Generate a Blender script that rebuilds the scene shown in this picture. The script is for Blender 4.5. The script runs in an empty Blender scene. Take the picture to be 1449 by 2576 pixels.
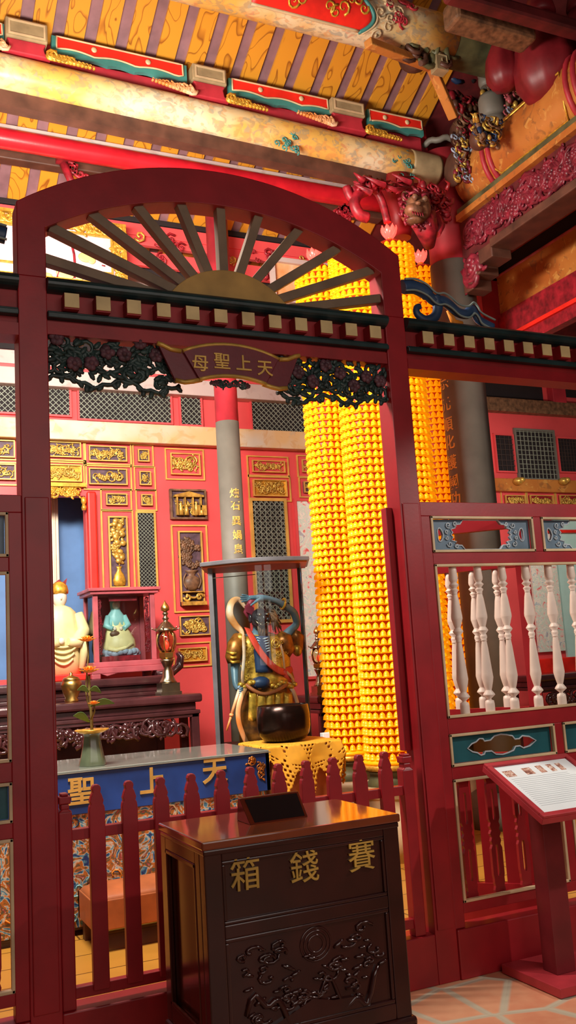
import bpy, math, random
from mathutils import Vector, Matrix
sc = bpy.context.scene
COL = sc.collection
PI = math.pi
random.seed(7)

# ------------------------------------------------------------------ camera
W_, H_, F_, CH = 1449, 2576, 2337.0, 1.55
AX = Vector((0.90831248, 0.00930501, 0.41818878))     # world X seen in the camera frame
AY = Vector((-0.4136584, 0.16838198, 0.89472579))
AZ = Vector((-0.06209002, -0.9856779, 0.15679255))
cam = bpy.data.cameras.new('camera'); cam.sensor_fit = 'VERTICAL'; cam.sensor_height = 36
cam.lens = F_ / H_ * 36; cam.clip_start = 0.05; cam.clip_end = 100
camo = bpy.data.objects.new('camera', cam); COL.objects.link(camo)
R3 = Matrix(((AX.x, -AX.y, -AX.z), (AY.x, -AY.y, -AY.z), (AZ.x, -AZ.y, -AZ.z)))
camo.matrix_world = Matrix.Translation((0, 0, CH)) @ R3.to_4x4()
sc.camera = camo

def ray(px, py):
    r = Vector((px - 724.5, py - 1288.0, F_))
    return Vector((r.dot(AX), r.dot(AY), r.dot(AZ)))
def at(px, py, Y):                                     # point of the plane y = Y behind a photo measurement
    r = ray(px, py); s = Y / r.y
    return Vector((r.x * s, Y, r.z * s + CH))
def atx(px, py, X):
    r = ray(px, py); s = X / r.x
    return Vector((X, r.y * s, r.z * s + CH))
def rc(x0, y0, x1, y1, Y):                             # upright rectangle measured on the plane y = Y
    xm, ym = (x0 + x1) / 2, (y0 + y1) / 2
    return at(x0, ym, Y).x, at(x1, ym, Y).x, at(xm, y1, Y).z, at(xm, y0, Y).z

# ------------------------------------------------------------------ mesh helper
def frame(t, ref=None):
    t = t.normalized()
    if ref is None: ref = Vector((0, 0, 1)) if abs(t.z) < .9 else Vector((1, 0, 0))
    a = t.cross(ref)
    if a.length < 1e-6: a = t.orthogonal()
    a.normalize(); return a, a.cross(t).normalized()
FW = Matrix(((1, 0, 0, 0), (0, 0, -1, 0), (0, 1, 0, 0), (0, 0, 0, 1)))       # (u,v,w) -> (u,-w,v): faces -Y
def FR(x, y, z, rz=0.0):
    return Matrix.Translation((x, y, z)) @ Matrix.Rotation(rz, 4, 'Z') @ FW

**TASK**
Repeat verbatim all the material, but not the pictures.

**IN RESPONSE**
Generate a Blender script that rebuilds the scene shown in this picture. The script is for Blender 4.5. The script runs in an empty Blender scene. Take the picture to be 1449 by 2576 pixels.
import bpy, math, random
from mathutils import Vector, Matrix
sc = bpy.context.scene
COL = sc.collection
PI = math.pi
random.seed(7)

# ------------------------------------------------------------------ camera
W_, H_, F_, CH = 1449, 2576, 2337.0, 1.55
AX = Vector((0.90831248, 0.00930501, 0.41818878))     # world X seen in the camera frame
AY = Vector((-0.4136584, 0.16838198, 0.89472579))
AZ = Vector((-0.06209002, -0.9856779, 0.15679255))
cam = bpy.data.cameras.new('camera'); cam.sensor_fit = 'VERTICAL'; cam.sensor_height = 36
cam.lens = F_ / H_ * 36; cam.clip_start = 0.05; cam.clip_end = 100
camo = bpy.data.objects.new('camera', cam); COL.objects.link(camo)
R3 = Matrix(((AX.x, -AX.y, -AX.z), (AY.x, -AY.y, -AY.z), (AZ.x, -AZ.y, -AZ.z)))
camo.matrix_world = Matrix.Translation((0, 0, CH)) @ R3.to_4x4()
sc.camera = camo

def ray(px, py):
    r = Vector((px - 724.5, py - 1288.0, F_))
    return Vector((r.dot(AX), r.dot(AY), r.dot(AZ)))
def at(px, py, Y):                                     # point of the plane y = Y behind a photo measurement
    r = ray(px, py); s = Y / r.y
    return Vector((r.x * s, Y, r.z * s + CH))
def atx(px, py, X):
    r = ray(px, py); s = X / r.x
    return Vector((X, r.y * s, r.z * s + CH))
def rc(x0, y0, x1, y1, Y):                             # upright rectangle measured on the plane y = Y
    xm, ym = (x0 + x1) / 2, (y0 + y1) / 2
    return at(x0, ym, Y).x, at(x1, ym, Y).x, at(xm, y1, Y).z, at(xm, y0, Y).z

# ------------------------------------------------------------------ mesh helper
def frame(t, ref=None):
    t = t.normalized()
    if ref is None: ref = Vector((0, 0, 1)) if abs(t.z) < .9 else Vector((1, 0, 0))
    a = t.cross(ref)
    if a.length < 1e-6: a = t.orthogonal()
    a.normalize(); return a, a.cross(t).normalized()
FW = Matrix(((1, 0, 0, 0), (0, 0, -1, 0), (0, 1, 0, 0), (0, 0, 0, 1)))       # (u,v,w) -> (u,-w,v): faces -Y
def FR(x, y, z, rz=0.0):
    return Matrix.Translation((x, y, z)) @ Matrix.Rotation(rz, 4, 'Z') @ FW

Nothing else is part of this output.